------ Data excerpts ------

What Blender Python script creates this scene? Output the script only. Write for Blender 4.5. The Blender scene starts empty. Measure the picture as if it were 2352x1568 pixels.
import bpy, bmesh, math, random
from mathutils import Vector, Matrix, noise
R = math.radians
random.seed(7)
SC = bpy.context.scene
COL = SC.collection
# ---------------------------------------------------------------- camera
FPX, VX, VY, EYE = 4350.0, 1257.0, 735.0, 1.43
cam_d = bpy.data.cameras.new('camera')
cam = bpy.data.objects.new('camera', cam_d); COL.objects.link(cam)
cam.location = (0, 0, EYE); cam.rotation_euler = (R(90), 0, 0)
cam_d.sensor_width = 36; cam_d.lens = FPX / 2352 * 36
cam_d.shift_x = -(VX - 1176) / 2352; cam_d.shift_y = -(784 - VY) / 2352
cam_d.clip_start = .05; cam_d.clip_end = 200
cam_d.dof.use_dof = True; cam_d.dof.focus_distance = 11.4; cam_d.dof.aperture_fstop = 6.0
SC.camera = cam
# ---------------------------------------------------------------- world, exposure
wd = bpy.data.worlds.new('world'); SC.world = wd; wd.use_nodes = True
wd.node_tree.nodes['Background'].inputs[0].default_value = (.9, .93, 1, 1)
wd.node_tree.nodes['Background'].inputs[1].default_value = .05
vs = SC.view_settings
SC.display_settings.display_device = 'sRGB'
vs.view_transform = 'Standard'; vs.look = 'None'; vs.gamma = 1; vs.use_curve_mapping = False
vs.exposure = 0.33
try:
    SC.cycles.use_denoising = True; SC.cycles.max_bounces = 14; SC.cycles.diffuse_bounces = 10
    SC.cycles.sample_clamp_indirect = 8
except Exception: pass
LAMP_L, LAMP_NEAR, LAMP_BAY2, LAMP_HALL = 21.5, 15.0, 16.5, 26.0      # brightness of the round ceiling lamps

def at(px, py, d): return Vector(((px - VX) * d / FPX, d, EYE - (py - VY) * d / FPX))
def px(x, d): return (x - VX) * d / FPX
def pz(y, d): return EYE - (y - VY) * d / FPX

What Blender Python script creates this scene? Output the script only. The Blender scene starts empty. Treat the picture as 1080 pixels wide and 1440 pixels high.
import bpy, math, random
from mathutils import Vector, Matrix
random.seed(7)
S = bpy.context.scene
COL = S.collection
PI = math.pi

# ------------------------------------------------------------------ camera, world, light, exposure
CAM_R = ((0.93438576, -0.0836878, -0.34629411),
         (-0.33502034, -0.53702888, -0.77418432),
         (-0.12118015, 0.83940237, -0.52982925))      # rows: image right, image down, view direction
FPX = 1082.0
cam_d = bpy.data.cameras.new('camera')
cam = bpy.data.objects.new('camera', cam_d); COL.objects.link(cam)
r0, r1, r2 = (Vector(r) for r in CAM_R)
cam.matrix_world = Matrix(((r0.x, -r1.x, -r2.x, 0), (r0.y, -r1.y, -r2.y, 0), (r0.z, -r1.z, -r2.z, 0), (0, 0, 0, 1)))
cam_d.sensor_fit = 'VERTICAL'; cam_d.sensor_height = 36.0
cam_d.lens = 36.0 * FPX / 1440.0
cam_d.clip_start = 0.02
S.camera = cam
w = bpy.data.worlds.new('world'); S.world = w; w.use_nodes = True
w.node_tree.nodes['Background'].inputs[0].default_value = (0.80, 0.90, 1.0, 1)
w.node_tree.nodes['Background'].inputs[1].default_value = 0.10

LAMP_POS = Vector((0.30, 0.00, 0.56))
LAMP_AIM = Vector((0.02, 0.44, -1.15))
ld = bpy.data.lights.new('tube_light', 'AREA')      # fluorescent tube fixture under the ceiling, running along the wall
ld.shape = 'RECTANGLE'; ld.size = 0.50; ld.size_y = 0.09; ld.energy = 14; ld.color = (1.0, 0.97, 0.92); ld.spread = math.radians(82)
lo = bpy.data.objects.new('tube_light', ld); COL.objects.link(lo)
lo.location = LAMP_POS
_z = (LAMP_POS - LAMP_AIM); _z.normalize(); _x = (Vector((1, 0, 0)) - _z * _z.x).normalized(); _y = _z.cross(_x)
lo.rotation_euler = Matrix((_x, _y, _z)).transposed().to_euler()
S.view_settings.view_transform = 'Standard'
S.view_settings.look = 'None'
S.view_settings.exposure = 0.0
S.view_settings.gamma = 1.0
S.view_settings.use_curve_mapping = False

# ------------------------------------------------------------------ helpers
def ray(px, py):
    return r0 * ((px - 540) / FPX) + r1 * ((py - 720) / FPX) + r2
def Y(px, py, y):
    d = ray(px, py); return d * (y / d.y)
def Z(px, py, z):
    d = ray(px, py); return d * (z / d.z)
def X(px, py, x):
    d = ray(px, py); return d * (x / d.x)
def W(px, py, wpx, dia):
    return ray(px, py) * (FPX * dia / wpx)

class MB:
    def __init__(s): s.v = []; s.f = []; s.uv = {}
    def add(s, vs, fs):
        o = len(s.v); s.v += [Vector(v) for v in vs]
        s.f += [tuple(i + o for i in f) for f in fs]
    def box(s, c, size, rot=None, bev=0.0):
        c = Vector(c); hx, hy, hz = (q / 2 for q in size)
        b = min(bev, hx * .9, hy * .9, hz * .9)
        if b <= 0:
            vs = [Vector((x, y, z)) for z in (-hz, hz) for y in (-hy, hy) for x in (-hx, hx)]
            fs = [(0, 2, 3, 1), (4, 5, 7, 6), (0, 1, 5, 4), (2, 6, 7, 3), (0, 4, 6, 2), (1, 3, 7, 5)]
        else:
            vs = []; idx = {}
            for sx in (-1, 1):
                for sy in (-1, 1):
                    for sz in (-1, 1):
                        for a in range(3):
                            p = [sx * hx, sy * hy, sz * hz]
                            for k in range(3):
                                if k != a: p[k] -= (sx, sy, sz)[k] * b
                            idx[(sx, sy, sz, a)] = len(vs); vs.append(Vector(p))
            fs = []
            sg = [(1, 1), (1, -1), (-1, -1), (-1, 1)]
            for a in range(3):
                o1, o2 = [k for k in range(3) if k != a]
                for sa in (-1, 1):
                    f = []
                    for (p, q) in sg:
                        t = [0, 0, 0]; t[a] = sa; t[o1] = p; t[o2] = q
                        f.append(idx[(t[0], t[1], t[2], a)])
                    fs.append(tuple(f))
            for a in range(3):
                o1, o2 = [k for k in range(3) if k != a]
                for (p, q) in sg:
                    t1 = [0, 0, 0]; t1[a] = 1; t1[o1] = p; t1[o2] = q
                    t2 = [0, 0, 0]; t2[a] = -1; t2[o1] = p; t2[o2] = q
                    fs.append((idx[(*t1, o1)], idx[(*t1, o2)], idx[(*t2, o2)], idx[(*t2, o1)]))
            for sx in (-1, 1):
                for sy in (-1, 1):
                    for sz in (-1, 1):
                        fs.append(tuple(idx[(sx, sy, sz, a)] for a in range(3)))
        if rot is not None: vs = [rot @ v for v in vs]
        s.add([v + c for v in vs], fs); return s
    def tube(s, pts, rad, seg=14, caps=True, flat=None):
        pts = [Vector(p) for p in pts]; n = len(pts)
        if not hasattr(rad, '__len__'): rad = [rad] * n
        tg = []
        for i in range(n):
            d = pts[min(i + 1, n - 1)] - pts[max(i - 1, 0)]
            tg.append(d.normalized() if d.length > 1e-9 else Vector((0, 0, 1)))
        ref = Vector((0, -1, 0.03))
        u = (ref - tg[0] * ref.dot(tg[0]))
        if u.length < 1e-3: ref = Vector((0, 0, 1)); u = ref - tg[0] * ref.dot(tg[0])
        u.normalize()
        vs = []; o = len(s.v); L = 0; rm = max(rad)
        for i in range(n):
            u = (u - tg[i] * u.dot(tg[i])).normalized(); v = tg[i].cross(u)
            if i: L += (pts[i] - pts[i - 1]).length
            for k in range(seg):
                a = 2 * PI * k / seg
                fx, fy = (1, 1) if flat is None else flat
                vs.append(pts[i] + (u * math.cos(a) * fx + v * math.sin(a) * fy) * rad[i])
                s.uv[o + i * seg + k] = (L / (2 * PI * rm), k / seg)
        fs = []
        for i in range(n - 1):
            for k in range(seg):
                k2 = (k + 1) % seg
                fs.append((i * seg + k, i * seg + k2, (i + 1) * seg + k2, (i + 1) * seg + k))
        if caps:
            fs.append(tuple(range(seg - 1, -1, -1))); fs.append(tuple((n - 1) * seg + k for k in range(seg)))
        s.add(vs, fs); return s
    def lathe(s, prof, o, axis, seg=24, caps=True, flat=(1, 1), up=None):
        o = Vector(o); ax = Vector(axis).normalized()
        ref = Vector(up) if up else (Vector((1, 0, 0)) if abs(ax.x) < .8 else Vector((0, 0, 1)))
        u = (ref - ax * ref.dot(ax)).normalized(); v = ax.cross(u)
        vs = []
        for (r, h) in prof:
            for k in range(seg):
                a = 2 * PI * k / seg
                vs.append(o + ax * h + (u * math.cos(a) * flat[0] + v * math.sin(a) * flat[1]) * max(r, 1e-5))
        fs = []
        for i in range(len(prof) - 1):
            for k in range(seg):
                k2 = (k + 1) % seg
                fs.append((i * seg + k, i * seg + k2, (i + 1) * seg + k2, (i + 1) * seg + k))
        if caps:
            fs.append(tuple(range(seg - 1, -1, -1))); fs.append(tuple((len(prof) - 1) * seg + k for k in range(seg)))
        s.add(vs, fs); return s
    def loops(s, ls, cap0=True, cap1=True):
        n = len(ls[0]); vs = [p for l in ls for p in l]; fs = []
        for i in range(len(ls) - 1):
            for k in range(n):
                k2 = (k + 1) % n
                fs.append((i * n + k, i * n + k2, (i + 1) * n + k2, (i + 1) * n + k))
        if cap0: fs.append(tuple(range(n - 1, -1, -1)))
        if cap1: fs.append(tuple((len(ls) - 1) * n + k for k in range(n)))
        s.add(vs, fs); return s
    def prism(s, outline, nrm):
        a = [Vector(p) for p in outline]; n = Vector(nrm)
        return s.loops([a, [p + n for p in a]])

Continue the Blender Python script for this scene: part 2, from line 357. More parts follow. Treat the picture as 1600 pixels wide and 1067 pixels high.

------

» **Exercise requirements**
The lines to extract from the data above begin with the line containing "1440 pixels high." and end with the line containing "PI = math.pi". Extract them exactly, including both.

» **Result**
What Blender Python script creates this scene? Output the script only. The Blender scene starts empty. Treat the picture as 1080 pixels wide and 1440 pixels high.
import bpy, math, random
from mathutils import Vector, Matrix
random.seed(7)
S = bpy.context.scene
COL = S.collection
PI = math.pi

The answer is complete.